Jokubas was in seminary before WWII, but left when the war started, and was not able to pursue his calling to the ministry under the Soviet occupation. Instead, he told us that he spent many years thinking about religion, while unable to practice his faith. He said he was anxious to meet with us, but when he saw the love in our eyes, he was comforted because he could see that we were all going in one direction – towards love, and thus towards God. When we love each other, evil dies on the seashore.

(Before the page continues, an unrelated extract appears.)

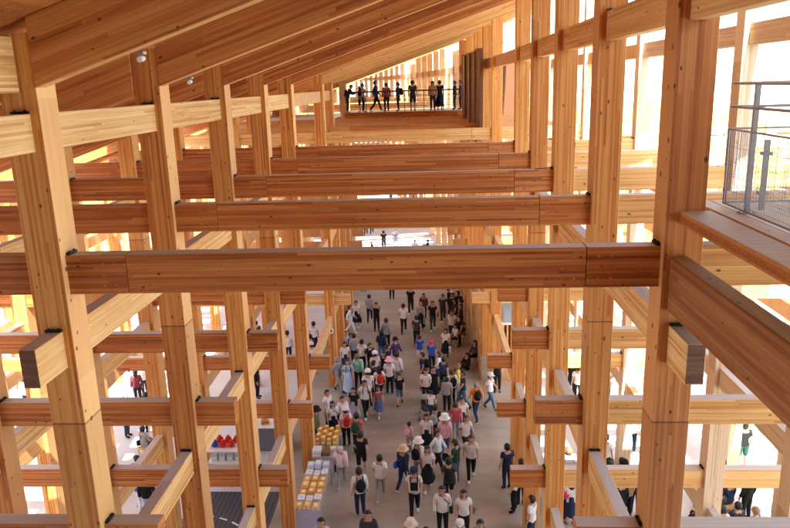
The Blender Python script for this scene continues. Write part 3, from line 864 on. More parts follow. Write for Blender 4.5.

“…to transform the world…Welcome home!”
In one of the devotions on the trip, I read a passage from Abraham Heschel’s The Sabbath, in which he observes that holiness in our Judeo-Christian heritage is found in time, and not in space.  The time we spend together in relationship with the framework of Christ’s message of love is sacred, and holy, and God appears in these moments.  It is in holy time where we are transformed.
I have heard Bishop J say many times “Thank you for letting me walk with you,” when I have shared part of my journey.  I heard Pastor Mark say in Lithuania, “My idea of heaven is sitting around, listening to people tell their life stories.”  He also commented “When we share our stories, the pain is cut in half.”
At times in our modernist, individualistic American culture, it can cause a certain amount of anxiety to engage in communities and relationships.  I have found a great deal of guidance from Paul Tillich in his book, The Courage to Be, in which he articulates a way for us to honor our ultimately individual identities, while also realizing that our relationship to our communities is an integral part of this identity.  He states: “The courage to be as a part separates itself from unity with the courage to be as oneself, and conversely; and both disintegrate in their isolation.”
I believe that when we walk together, when we listen to each other’s stories, when we share each other’s burdens, when we allow each other to have a voice, we transform the world, and we find a true home.